The US Department of Commerce is taking further steps to limit exports of advanced silicon chip technology to China.
The new rules will go into effect in 30 days. They blacklist Chinese chip designers Moore Threads and Biren, and restrict the sale of a large range of advanced semiconductor technologies to 21 countries, including Iran and Russia, over fears the equipment could be diverted to China and other national security concerns.
According to commerce department secretary Gina Raimondo, the rules aim to limit China’s access to “advanced semiconductors that could fuel breakthroughs in artificial intelligence and sophisticated computers that are critical to [Chinese] military applications”.
The new measures are also address the loopholes created by the rules set in 2022, which banned the sale of the Nvidia H100. However, they did not account for Chinese firms being able to buy a slightly slowed-down version called the H800 or A800.
In contrast, the new restrictions will block sales of the A800 and H800 chips, Nvidia confirmed. Although China accounts for up to 25 per cent of the company’s revenues from data centre chip sales, Nvidia stated it does not expect the rules to provoke a meaningful hit to near-term results.
A spokesperson for the Chinese embassy said the country ”firmly opposes” the new restrictions. It said the country believes “arbitrarily placing curbs or forcibly seeking decoupling to serve [a] political agenda violates the principles of market economy and fair competition [and] undermines the international economic and trading order”.

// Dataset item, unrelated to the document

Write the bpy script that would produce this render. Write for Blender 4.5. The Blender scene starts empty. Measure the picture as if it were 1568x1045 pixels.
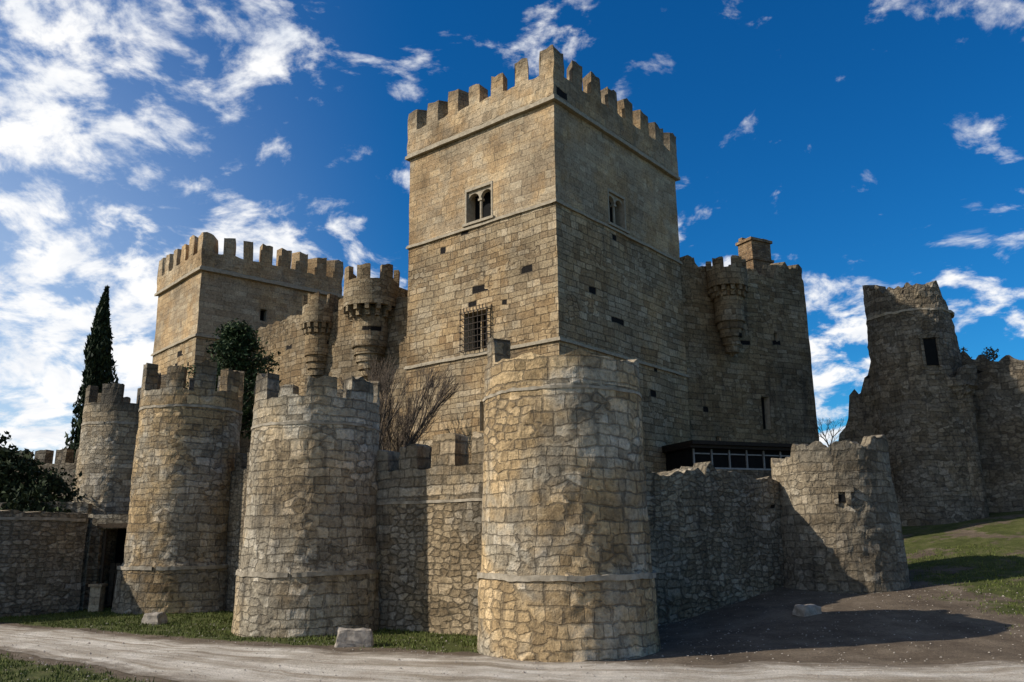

The Semiconductor Industry Association said the new measures are “overly broad” and “risk harming the US semiconductor ecosystem without advancing national security as they encourage overseas customers to look elsewhere”.
The US has restricted China’s access to semiconductor technology since at least 2019 when the Trump administration banned Huawei from buying vital US technology. Last October, the Biden administration imposed sweeping export controls on American chipmaking tools to China.
Last year, China began a trade dispute at the World Trade Organization against the US’s chip export control measures, saying the curbs “threaten the stability of the global industrial supply chains”. In May, China made its first major move in the trade war with Washington by telling its operators not to use Micron chips in certain infrastructure projects because of national security concerns.
In the UK, the government has been accused of putting the its own semiconductor industry at risk with the continuing delay in publishing a strategy to ensure the security of its supply chains for chips.